The "no friendly civilians or partisans" bit is also pretty hilarious. Obviously not a perfect proxy, but the French Communist Party received roughly a quarter of votes in the 1946 elections, the Italian Communist Party a bit more than 30 percent in 1948, the Belgian Communist Party about 13% in 1946, the Dutch Communist Party about 10% in 1946... hell, the German Communist Party managed about 6% in the 1949 West German elections despite Germany's 12 years of Nazism followed by four years as an American vassal state and the beginning of the Cold War. There wasn't majority support for communism in post-war Western Europe but I don't think it's too hard to imagine about 10-20% of the population would have been willing to fight for it.

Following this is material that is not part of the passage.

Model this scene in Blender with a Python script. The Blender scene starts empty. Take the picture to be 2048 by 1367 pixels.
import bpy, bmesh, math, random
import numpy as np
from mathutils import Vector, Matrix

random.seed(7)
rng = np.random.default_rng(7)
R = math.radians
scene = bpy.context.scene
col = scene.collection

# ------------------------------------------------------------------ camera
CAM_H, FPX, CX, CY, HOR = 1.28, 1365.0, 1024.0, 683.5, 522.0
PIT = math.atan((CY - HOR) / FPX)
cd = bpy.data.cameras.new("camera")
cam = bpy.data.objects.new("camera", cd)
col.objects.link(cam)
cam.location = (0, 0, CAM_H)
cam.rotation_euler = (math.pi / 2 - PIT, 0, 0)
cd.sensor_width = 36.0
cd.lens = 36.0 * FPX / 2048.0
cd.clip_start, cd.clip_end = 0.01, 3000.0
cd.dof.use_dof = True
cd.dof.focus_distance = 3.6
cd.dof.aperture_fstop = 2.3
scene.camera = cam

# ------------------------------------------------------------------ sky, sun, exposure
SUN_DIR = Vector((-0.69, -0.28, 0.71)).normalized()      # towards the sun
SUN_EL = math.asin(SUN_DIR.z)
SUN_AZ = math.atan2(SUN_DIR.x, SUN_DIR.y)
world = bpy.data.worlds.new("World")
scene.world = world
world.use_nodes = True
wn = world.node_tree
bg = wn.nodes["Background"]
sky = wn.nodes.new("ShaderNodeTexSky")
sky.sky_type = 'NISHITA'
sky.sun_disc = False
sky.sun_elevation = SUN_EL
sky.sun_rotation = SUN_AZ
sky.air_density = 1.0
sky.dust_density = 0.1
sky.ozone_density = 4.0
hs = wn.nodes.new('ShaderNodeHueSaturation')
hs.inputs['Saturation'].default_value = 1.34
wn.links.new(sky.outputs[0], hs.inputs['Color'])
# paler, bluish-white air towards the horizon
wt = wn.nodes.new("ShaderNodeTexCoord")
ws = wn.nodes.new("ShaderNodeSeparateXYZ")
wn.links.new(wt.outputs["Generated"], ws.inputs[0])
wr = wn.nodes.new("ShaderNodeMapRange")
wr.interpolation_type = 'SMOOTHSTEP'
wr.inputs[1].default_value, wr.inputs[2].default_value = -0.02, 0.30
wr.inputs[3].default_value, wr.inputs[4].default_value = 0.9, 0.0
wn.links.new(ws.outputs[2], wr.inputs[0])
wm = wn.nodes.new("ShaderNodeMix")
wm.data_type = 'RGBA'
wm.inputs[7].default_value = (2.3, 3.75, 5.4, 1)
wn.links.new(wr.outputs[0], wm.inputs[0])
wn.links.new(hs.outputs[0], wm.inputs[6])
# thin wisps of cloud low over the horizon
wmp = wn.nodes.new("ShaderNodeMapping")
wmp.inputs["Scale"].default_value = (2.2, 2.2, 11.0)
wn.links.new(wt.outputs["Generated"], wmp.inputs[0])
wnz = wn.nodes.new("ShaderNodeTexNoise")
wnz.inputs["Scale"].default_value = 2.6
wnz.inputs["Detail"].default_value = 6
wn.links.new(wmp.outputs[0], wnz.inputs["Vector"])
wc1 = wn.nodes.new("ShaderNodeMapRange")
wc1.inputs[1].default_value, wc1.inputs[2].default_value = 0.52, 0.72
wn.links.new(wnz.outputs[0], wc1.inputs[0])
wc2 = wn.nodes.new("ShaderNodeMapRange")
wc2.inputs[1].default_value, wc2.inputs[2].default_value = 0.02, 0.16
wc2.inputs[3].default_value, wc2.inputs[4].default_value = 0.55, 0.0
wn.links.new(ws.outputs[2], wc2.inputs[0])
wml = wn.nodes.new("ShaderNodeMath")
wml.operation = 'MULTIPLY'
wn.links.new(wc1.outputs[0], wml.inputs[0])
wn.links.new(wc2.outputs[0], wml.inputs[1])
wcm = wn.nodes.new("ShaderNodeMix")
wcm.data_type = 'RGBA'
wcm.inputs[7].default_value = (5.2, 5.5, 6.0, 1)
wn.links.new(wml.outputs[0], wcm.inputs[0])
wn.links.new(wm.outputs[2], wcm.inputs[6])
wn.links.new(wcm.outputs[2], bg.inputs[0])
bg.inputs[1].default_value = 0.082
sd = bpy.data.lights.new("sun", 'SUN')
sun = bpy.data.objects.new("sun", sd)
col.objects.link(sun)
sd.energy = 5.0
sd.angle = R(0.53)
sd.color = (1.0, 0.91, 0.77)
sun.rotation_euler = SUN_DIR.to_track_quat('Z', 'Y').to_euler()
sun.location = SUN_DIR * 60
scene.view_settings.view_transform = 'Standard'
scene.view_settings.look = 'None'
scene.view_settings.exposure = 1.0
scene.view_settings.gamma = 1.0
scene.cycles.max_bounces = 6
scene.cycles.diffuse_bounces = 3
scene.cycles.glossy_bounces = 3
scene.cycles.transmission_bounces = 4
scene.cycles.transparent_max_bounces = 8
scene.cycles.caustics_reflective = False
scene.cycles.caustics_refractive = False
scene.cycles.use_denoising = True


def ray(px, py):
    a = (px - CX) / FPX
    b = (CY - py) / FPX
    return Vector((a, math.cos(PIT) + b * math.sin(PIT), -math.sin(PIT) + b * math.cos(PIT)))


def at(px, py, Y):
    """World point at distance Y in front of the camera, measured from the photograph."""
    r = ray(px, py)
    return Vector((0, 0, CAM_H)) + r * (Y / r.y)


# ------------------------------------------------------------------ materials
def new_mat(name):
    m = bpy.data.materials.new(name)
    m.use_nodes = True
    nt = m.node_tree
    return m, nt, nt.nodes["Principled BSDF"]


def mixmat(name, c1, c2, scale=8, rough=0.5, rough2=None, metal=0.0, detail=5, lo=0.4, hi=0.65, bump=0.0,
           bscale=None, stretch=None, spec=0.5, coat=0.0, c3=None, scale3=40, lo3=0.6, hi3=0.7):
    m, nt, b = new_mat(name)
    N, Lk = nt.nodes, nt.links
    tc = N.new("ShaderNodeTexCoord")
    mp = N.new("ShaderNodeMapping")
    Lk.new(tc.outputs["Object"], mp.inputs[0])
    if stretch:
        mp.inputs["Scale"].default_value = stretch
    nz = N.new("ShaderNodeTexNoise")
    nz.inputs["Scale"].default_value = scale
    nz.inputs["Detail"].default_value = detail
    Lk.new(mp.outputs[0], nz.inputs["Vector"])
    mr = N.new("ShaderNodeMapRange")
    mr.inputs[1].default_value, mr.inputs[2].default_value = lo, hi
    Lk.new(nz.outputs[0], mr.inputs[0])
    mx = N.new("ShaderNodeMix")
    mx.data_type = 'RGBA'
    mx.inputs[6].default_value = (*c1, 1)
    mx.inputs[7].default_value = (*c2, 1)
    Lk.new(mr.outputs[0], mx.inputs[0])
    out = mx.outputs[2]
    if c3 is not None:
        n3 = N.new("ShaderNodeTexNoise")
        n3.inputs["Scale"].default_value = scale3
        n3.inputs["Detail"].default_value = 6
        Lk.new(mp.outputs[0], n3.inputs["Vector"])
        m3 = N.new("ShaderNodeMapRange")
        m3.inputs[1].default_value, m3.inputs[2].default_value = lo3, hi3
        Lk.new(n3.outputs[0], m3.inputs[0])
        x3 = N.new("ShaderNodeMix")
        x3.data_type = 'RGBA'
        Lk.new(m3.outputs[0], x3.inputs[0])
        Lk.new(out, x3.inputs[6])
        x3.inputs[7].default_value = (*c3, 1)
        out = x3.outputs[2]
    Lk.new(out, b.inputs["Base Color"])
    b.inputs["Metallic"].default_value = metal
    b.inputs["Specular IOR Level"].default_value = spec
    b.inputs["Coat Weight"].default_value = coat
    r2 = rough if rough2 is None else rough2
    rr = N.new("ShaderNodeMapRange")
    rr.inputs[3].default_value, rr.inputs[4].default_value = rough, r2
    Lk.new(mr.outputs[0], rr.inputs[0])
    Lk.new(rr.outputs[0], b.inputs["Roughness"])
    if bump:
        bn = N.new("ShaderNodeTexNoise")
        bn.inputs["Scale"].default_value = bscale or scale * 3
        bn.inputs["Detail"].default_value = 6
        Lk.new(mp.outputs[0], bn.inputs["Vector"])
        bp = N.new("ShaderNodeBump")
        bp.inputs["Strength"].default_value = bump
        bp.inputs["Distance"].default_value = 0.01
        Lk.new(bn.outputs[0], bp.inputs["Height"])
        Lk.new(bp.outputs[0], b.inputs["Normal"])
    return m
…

I'm glad calmer heads prevailed over Churchill and Patton because WW2.5 would have been horrific and killed tens of millions but my bet's on the USSR taking most of continental Europe, the US and UK attempting a few offensives that go nowhere and eventually a settled peace that sees most of Europe under something like the Warsaw Pact, maybe with France as a neutral buffer between the UK / demi-fascist Iberia and the USSR.